Auch in Deutschland gibt es Auflagen für das Nachholen von Verwandten. Auch hier scheitert die Zusammenführung oft an den Sprachkenntnissen. Aber offenkundig hat die Politik deutlich weniger Gespür für Stimmungen in Teilen der Bevölkerung: Auf dem Höhepunkt der aktuellen Migrationskrise mit mehr als 20.000 Asylanträgen im Monat wurde kürzlich bekannt, dass im Bundesinnenministerium über eine Erleichterung des Familiennachzugs nachgedacht wird. Ministerin Nancy Faeser ließ eiligst verlauten, das habe dann doch keine Priorität für sie. Eher sollten stationäre Grenzkontrollen zu Polen und Tschechien geprüft werden.

Keine Partei, auch nicht die ehemaligen Volksparteien SPD und CDU, hat indes bislang ein Rezept gefunden, die Wählerwanderung nach rechts zu stoppen. Eng verknüpft ist das mit den ungelösten Problemen in der Migrationspolitik. In Dänemark wurde diese Entwicklung umgedreht mit der Politik eines harten, aber – zumindest gefühlt – gerechten Sozialstaats. Die Zielgruppe dieser Neuausrichtung war klar: Menschen außerhalb der größeren Städte, die in den vergangenen 20 Jahren von den Sozialdemokraten zur rechten Dänischen Volkspartei (DF) gewechselt waren. Im Parteienspektrum steht DF rechtsaußen, ist aber anders als Teile der AfD nicht rechtsextrem.

Stimmverluste in anderen Milieus nahmen die Sozialdemokraten offenkundig dabei in Kauf. Sie setzten darauf, dass durch ihre Migrationspolitik vergrätzte Wähler Parteien weiter links im Spektrum wählen würden. Das Kalkül ging bei der Wahl 2019 auf. Es gelang, Wähler über die Mitte hinweg zurückzuholen.
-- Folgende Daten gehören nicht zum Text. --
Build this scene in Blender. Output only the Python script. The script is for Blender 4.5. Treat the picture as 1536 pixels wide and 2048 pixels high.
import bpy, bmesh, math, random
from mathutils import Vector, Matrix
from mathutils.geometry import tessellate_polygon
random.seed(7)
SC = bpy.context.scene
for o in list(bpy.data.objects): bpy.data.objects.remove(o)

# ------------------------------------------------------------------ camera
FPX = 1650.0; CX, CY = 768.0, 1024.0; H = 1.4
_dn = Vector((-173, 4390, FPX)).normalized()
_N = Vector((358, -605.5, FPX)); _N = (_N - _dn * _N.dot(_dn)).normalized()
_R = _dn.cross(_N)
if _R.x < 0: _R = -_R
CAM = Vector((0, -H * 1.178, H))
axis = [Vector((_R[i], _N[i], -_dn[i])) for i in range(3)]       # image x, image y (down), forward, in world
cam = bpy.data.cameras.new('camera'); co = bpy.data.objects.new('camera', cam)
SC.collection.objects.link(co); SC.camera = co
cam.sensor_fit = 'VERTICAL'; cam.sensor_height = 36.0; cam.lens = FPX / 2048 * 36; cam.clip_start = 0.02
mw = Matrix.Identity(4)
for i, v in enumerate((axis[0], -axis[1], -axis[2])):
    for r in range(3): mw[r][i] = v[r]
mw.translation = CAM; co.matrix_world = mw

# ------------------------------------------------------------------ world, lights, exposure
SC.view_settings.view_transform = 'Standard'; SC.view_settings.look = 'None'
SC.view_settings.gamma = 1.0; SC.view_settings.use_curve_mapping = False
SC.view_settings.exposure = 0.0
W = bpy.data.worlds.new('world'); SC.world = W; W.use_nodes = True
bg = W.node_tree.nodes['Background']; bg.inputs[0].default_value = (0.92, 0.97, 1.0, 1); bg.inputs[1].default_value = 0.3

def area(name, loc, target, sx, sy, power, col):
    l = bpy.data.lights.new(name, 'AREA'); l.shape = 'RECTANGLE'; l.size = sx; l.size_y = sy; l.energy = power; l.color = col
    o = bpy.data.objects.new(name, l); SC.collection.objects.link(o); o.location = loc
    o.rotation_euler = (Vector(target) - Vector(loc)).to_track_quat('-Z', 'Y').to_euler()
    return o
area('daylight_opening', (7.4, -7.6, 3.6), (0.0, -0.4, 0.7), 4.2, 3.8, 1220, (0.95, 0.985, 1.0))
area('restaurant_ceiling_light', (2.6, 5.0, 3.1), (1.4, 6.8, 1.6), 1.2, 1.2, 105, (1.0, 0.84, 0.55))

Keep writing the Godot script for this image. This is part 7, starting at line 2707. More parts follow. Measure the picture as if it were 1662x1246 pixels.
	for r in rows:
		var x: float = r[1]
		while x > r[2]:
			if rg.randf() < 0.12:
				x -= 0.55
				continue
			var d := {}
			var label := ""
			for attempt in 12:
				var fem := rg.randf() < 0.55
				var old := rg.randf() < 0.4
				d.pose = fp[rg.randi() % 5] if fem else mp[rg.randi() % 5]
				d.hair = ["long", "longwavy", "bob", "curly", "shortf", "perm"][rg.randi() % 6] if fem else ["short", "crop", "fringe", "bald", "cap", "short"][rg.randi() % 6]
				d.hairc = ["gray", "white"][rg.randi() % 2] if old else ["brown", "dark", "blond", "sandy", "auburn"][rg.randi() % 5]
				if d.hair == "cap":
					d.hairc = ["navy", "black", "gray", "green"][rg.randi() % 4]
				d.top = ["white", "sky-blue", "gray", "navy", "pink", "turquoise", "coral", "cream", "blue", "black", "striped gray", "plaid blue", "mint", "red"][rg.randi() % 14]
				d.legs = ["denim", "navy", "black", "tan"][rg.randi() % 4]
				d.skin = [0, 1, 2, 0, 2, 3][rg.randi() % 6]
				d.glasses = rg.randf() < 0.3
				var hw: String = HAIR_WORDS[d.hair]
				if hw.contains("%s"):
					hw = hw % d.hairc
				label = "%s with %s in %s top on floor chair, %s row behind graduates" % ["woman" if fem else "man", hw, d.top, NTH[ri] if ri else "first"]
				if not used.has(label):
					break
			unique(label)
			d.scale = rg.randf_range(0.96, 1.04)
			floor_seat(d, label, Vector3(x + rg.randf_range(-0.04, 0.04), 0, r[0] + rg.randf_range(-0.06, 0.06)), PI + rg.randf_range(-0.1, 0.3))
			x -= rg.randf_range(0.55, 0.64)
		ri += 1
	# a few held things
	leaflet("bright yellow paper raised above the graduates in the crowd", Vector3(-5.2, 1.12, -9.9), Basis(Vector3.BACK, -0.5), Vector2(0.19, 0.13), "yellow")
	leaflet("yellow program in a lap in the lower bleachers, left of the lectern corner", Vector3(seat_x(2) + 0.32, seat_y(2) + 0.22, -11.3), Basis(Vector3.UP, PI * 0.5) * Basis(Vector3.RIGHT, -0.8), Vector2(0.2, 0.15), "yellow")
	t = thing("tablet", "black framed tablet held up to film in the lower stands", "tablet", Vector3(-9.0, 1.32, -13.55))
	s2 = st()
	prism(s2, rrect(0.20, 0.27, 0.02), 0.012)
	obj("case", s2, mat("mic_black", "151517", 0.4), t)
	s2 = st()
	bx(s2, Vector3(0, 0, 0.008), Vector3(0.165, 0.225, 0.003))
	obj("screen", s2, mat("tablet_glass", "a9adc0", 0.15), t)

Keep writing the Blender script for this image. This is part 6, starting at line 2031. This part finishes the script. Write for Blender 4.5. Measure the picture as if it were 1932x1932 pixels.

Am Ende konnte Mette Frederiksen eine sozialdemokratische Alleinregierung bilden, mit Unterstützung der grün-linken und sozialliberalen Parteien im Parlament.

Seither hat das Integrations- und Migrationsthema in Dänemark laufend an politischer Bedeutung verloren. Vor der Wahl 2022 landete es bei einer Umfrage weit abgeschlagen an achter Stelle, unter anderem hinter Gesundheit, Klima und Senioren. Nur rund zehn Prozent der Wähler sahen es als eines der drei wichtigsten Themen an.

Die Regierung in Kopenhagen wird also anders als die Regierung in Berlin nicht von dem Thema Migration getrieben. Aber: Das bedeutet nicht, dass Rechtsaußen-Parteien im Norden von der Bildfläche verschwunden sind. Zwar ist die Dänische Volkspartei mit 2,6 Prozent 2022 sehr weit von ihrem Höhenflug 2016 mit 21,1 Prozent entfernt. Das hängt jedoch auch damit zusammen, dass es mittlerweile drei rechte Parteien gibt, die zusammen bei der vorherigen Wahl immerhin 14,4 Prozent erzielten.

Integrationsdefizite klar benannt

Müsste es Bundeskanzler Olaf Scholz also einfach seiner Kollegin Frederiksen nachmachen, um die Sozialdemokratie zu stärken und die AfD ausbremsen? Im direkten Vergleich der Migrationsrhetorik wird deutlich, wie viel härter Frederiksen auftritt: Sie benennt klar Integrationsdefizite bei manchen Menschen mit Migrationshintergrund.

Zuletzt Anfang September, als die Regierungsspitze ein Maßnahmenpaket gegen kriminelle Banden und Rockerclubs vorstellte. Ihr Augenmerk legte die Regierungschefin vornehmlich auf Kriminelle ohne ausgeprägte dänische Wurzeln. „Ein großer Teil der Banden wird von Jugendlichen mit Migrationshintergrund ausgemacht. Sie sind in Dänemark schlecht integriert. Viele von ihnen wünschen regelrechte Parallelgesellschaften mit eigenen Vorstellungen von Ehre und eigenen Spielregeln“, sagte Frederiksen.

Könnte ein Bundeskanzler so etwas sagen? In Deutschland wird selbst darüber diskutiert, ob der Begriff Clankriminalität diskriminierend ist. Nicht einmal bei Wahlkampf-Auftritten findet Scholz klare Worte zur Migrationsthematik. Die Lage sei „schwierig“, sagte der Kanzler am Wochenende bei einer Veranstaltung in Bayern. Bislang keine Spur von dänischer Härte.